Surface activity, micellization, and application of nano-surfactants—amphiphilic carbon dots

For nano-surfactants, a new class of surfactants, the unique surface properties, micellization, and application of amphiphilic carbon dots (CDs) have been investigated carefully. Amphiphilic CDs (C12-CDs and C12-SCDs) were synthesized under mild reaction conditions. These CDs exhibit higher surface activity than conventional surfactants (APG12 and SDBS), whereas hydrophilic CDs have negligible surface activity. Above the critical micelle concentration, C12-CDs aggregate into an irregular spherical structure like micelle with an average diameter of about 100 nm, whereas C12-SCDs do not form aggregates.
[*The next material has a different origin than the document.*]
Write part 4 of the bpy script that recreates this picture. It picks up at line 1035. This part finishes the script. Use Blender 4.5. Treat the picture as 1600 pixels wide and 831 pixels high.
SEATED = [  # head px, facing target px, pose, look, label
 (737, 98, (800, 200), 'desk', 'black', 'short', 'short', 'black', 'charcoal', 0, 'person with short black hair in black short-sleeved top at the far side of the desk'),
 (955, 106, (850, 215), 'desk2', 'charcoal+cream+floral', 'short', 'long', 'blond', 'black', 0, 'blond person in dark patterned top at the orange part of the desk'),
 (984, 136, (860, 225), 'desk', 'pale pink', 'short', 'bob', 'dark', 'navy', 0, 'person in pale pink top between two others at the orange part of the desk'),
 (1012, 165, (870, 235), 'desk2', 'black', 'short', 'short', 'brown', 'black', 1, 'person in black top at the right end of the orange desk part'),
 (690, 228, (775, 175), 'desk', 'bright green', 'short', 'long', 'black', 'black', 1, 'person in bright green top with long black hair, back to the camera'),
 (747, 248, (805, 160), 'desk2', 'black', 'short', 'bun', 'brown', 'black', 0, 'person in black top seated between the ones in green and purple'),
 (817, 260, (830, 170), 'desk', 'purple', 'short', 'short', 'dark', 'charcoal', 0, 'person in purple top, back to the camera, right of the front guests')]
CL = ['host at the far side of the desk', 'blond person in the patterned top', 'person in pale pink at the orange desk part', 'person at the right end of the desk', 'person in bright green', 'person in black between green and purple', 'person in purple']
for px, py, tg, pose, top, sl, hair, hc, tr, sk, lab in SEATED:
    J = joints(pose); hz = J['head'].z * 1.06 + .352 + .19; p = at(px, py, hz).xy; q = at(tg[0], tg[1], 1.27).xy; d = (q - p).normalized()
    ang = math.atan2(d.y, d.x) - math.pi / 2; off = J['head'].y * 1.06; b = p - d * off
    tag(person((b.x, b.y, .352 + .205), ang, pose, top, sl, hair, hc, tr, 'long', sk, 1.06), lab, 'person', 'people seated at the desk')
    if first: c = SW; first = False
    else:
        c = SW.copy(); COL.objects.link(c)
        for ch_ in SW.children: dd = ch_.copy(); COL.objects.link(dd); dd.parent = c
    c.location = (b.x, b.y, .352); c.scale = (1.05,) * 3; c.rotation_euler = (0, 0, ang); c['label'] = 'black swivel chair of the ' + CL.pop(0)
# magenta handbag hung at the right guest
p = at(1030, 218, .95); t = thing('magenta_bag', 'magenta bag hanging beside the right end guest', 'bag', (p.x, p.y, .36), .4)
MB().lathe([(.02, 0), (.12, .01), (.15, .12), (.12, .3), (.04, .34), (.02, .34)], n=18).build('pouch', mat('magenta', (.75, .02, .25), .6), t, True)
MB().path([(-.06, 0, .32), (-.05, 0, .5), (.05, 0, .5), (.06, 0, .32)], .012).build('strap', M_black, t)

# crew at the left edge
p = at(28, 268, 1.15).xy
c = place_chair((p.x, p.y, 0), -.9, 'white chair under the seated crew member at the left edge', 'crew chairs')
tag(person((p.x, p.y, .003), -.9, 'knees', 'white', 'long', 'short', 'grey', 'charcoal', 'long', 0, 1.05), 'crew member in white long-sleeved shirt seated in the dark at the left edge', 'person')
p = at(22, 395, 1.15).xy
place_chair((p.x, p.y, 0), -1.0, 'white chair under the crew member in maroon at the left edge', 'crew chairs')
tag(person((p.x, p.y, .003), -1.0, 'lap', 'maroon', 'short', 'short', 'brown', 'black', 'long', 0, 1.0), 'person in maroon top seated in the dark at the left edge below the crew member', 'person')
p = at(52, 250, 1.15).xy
The surface tension of C12-CDs and C12-SCDs reaches the minimum at pH = 3, which is close to the isoelectric point of CDs. As pH increases, the water solubility of CDs increases, and thus the surface tension increases. C12-CDs can still maintain high activity at cNaCl = 250 g/L, but their resistance to CaCl2 is poor. The addition of the sulfonate groups enhances the tolerance of CDs to both NaCl and CaCl2. At cNaCl = 360 g/L and cCaCl2 = 750 g/L, C12-SCDs still have high surface activity. The removal efficiency of oil film and contact angle experiments show that compared to the traditional surfactant SDBS, C12-CDs and C12-SCDs have an excellent wettability alternation due to their abundant hydroxyl, carboxyl, amine, and sulfonate groups. Among them, the wettability alternation of C12-SCDs is better than that of C12-CDs due to their hydrophilic sulfonate groups. Furthermore, the Pickering emulsions stabilized by C12-SCDs have rapid pH and CO2 response performance. In addition, compared to the traditional surfactants SDBS and APG12, CDs have an excellent dispersion performance to MWCNTs. Different from the dispersion mechanism of cationic surfactant CPC (strong electrostatic attraction), CDs are adsorbed on the surface of MWCNTs through their hydrophobic effect and π-π stacking effect to achieve effective dispersion. Among them, because the sulfonate groups have high steric resistance and electrostatic repulsion, the dispersion performance of C12-SCDs is better than that of C12-CDs.